Tuttavia, con successive pronunce è stato precisato dai giudici sia di merito che di legittimità che occorre verificare a livello interpretativo la vera intenzione dei contraenti indagando se abbiano inteso effettivamente sostituire al coerede un terzo estraneo alla comunione ereditaria avendo riguardo: alla (i) volontà delle parti, allo (ii) scopo perseguito, all’eventuale (iii) trasmissione immediata del possesso, alla (iv) consistenza del patrimonio ereditario e al (v) raffronto tra tale patrimonio e l’entità delle cose vendute.
Pertanto, si ritiene che non sia di ostacolo all’esercizio del retratto successorio l’indicazione di un bene singolarmente individuato nel contratto di vendita, ove, però, dalla volontà delle parti, dallo scopo perseguito, dalla consistenza del patrimonio ereditario, si ritenga che i contraenti abbiano intesto sostituire il terzo all’erede nella comunione ereditaria. Ha precisato la Suprema Corte che “se un erede aliena ad un estraneo la quota indivisa dell’unico cespite ereditario, si presume l’alienazione della sua corrispondente quota, intesa come porzione ideale dell’universum ius defuncti, e perciò il coerede può esercitare il retratto successorio, salvo che il retrattato dimostri, in base ad elementi concreti della fattispecie ed instrinseci al contratto (volontà delle parti, scopo perseguito, consistenza del patrimonio ereditario e raffronto con l’entità dei beni venduti) che, invece, la vendita ha ad oggetto un bene a sé stante” (Cassazione, sezione II civile, sentenza 28 ottobre 2010, n. 22086).
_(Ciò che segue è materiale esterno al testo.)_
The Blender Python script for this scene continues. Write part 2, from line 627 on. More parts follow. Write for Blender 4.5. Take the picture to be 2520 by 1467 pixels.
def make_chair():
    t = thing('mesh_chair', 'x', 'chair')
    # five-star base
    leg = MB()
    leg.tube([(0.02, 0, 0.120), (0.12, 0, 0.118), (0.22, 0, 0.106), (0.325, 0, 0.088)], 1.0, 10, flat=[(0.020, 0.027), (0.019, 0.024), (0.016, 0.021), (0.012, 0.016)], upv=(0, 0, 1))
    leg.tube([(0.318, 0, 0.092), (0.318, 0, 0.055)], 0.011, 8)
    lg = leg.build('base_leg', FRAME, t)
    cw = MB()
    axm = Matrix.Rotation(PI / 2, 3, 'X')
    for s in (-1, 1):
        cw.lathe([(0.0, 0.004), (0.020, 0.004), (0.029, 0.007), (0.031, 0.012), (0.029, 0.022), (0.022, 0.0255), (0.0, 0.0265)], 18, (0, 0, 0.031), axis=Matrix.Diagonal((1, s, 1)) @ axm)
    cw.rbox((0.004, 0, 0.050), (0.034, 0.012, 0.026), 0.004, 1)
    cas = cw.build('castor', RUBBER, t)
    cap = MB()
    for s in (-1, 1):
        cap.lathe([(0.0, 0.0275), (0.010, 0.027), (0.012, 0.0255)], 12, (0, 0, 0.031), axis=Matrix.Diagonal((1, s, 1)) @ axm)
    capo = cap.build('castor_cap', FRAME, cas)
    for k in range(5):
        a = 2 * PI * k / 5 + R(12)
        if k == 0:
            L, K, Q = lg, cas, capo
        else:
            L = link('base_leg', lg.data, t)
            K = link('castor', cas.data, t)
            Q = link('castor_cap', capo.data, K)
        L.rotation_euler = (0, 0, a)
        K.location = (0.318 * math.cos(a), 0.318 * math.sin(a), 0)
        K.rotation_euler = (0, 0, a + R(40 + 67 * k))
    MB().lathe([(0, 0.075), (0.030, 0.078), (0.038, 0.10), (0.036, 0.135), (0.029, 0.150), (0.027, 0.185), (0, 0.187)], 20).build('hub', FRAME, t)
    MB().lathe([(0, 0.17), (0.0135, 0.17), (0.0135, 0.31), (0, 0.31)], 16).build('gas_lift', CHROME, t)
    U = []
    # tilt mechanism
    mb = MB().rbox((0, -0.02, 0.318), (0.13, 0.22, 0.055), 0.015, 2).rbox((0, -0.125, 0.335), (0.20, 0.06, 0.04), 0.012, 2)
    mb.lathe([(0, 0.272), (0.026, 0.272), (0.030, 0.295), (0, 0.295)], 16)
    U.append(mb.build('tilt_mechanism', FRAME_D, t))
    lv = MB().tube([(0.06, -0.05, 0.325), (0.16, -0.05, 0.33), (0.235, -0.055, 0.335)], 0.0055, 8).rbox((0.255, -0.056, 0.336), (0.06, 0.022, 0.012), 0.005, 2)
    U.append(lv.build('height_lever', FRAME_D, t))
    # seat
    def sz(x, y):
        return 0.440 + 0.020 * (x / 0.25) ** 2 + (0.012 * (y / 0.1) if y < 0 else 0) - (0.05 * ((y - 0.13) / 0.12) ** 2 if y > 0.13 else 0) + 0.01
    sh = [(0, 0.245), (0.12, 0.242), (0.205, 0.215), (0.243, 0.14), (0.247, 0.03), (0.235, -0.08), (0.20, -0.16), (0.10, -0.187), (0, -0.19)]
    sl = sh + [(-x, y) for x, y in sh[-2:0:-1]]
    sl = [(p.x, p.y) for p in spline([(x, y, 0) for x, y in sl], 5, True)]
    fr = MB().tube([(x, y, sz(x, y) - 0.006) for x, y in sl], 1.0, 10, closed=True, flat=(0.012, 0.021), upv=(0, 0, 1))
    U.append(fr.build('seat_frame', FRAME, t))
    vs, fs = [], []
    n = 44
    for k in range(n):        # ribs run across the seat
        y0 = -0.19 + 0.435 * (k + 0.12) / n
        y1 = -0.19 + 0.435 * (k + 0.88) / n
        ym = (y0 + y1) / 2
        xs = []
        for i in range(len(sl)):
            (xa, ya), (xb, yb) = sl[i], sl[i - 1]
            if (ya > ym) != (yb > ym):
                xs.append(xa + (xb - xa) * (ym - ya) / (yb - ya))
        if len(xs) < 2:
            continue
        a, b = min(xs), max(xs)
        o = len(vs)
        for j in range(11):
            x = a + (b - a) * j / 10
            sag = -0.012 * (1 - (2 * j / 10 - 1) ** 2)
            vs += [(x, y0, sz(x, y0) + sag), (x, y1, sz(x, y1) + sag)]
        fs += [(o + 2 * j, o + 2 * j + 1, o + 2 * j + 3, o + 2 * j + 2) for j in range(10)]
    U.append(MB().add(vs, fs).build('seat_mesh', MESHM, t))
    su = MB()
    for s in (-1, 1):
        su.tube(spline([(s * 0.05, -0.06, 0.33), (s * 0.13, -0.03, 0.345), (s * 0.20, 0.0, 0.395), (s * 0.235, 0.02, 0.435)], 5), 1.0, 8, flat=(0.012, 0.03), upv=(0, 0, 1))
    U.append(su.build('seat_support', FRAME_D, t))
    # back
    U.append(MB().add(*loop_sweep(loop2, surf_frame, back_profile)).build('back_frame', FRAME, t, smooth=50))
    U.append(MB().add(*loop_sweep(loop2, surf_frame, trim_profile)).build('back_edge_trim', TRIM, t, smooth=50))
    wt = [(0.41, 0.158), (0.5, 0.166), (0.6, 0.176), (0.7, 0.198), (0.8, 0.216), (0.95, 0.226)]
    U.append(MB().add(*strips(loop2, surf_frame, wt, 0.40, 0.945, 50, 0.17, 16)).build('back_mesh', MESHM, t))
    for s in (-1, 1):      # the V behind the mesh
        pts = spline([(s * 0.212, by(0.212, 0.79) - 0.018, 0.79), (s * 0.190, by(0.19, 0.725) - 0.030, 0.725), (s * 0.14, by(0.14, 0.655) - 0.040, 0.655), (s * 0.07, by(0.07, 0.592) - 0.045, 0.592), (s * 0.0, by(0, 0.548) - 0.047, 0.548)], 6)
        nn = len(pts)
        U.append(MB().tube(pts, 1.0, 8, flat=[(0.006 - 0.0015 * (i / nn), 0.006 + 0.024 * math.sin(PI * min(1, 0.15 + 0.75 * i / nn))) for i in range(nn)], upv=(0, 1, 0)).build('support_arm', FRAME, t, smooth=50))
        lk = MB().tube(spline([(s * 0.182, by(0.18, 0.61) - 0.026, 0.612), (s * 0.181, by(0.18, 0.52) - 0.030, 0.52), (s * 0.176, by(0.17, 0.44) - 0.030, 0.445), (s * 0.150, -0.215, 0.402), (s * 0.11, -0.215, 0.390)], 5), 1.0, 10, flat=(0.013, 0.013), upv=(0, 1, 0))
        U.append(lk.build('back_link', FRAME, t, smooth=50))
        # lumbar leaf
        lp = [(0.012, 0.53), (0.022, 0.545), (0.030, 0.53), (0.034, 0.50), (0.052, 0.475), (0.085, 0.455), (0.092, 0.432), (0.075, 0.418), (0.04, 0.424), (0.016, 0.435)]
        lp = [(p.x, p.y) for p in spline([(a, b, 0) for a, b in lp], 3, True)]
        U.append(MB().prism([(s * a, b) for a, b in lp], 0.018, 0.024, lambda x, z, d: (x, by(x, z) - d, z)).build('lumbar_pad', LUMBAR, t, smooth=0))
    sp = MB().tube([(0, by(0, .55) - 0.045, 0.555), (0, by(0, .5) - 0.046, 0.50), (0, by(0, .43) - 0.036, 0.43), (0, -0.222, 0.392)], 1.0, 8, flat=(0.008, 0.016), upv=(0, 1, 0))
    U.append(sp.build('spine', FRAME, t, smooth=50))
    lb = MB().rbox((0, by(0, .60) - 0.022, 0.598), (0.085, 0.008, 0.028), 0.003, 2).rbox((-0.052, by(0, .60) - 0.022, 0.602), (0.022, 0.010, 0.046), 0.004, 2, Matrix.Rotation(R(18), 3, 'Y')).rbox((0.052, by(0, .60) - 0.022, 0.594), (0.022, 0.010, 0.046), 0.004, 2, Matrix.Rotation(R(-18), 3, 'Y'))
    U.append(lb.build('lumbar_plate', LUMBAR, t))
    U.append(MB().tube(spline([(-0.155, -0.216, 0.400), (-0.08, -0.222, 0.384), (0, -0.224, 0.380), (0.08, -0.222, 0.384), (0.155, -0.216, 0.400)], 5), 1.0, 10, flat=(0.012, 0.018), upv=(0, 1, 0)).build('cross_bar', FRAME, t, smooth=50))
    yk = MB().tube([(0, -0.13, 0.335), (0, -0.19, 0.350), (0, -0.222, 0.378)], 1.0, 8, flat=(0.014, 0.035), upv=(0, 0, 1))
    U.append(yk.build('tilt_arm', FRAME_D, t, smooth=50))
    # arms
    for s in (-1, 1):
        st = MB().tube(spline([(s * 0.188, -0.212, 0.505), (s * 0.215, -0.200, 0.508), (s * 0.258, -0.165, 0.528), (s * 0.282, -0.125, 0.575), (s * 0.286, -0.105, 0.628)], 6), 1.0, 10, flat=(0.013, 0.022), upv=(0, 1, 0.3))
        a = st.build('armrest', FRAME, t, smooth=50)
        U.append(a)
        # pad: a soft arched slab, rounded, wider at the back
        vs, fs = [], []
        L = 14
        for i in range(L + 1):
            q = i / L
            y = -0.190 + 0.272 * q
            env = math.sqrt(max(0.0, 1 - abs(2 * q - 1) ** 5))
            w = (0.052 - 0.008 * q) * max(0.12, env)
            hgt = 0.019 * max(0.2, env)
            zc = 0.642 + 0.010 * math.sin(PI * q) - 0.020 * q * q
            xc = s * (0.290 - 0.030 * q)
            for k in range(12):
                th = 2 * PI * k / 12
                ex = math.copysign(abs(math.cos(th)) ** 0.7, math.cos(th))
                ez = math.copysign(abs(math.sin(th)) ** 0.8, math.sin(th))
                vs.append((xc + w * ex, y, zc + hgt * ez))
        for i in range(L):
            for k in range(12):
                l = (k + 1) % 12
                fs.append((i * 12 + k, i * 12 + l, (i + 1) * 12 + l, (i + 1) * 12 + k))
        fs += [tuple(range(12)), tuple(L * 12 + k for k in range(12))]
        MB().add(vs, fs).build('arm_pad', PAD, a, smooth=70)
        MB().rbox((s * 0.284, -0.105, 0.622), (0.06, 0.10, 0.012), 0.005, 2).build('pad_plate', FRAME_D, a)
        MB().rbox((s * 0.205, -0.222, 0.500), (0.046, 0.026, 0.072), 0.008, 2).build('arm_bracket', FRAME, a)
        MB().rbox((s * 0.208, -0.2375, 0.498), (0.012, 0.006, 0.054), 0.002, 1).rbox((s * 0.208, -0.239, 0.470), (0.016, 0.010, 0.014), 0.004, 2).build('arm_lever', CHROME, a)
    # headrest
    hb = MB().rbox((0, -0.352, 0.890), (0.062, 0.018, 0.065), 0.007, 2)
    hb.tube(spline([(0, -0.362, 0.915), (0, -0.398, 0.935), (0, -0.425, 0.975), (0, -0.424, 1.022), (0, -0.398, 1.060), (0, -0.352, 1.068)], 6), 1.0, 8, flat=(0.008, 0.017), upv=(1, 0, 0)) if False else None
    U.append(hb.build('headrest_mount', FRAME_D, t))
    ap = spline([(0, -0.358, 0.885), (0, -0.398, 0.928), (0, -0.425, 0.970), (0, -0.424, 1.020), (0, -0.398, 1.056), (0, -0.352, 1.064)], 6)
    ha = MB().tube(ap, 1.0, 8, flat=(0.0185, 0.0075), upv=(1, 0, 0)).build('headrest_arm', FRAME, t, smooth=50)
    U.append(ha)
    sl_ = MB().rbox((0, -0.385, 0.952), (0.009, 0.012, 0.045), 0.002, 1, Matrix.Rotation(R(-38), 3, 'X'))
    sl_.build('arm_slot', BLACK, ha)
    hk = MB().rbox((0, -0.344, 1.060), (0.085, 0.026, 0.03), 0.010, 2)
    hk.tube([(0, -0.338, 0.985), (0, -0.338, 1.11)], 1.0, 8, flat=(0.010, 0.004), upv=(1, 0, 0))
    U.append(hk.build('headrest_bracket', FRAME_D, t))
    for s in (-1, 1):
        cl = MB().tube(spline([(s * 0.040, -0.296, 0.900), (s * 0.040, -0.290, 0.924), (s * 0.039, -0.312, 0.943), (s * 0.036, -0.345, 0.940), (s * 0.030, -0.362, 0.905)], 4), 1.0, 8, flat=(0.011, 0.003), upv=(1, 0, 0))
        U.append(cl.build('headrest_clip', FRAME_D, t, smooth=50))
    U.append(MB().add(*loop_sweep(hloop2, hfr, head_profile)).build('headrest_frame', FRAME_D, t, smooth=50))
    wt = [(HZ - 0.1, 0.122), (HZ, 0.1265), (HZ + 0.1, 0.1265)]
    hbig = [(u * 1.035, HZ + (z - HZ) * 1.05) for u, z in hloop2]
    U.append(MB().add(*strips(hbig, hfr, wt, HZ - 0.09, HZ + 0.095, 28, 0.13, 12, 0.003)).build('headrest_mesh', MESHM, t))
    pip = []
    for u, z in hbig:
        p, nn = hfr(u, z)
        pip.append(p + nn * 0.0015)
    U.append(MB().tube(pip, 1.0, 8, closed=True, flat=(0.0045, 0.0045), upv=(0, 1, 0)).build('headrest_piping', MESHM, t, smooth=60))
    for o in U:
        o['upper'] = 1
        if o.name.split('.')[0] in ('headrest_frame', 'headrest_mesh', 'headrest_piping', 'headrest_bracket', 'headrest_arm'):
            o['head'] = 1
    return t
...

Dunque, se ad esempio l’alienazione non ha ad oggetto una quota dell’eredità, ma la quota di un bene determinato (per esempio la quota di un immobile), i coeredi, in caso di vendita ad estranei, non possono esercitare sul bene venduto il diritto di riscatto. Diritto di riscatto che trova applicazione solo in caso di alienazione, sebbene anche parziale, della quota ereditaria e non nel caso in cui il coerede alieni interamente o pro quota un bene ereditario determinato.
Nel caso esaminato dalla Cassazione, tuttavia, l’asse ereditario oggetto della comunione era rappresentato da un unico bene immobile: pertanto, in base all’analisi degli elementi concreti del contratto, della consistenza del patrimonio e dell’intento delle parti, è emersa la volontà di sostituire al coerede un terzo estraneo alla comunione ereditaria, così permettendo l’esercizio del retratto successorio.
Il principio esposto è ormai pacificamente accolto dalla giurisprudenza maggioritaria ed è stato ampliato dalla Corte di Cassazione, con sentenza 3 maggio 2016 n. 8692, che ha stabilito che i diritti di prelazione e di riscatto previsti dall’art. 732 c.c. in favore del coerede postulano che l’alienazione posta in essere da un altro coerede riguardi la quota ereditaria (o parte di essa), intesa come porzione ideale dell’universum ius defuncti e vanno invece esclusi quando i contraenti non intendevano sostituire il terzo all’erede nella comunione ereditaria.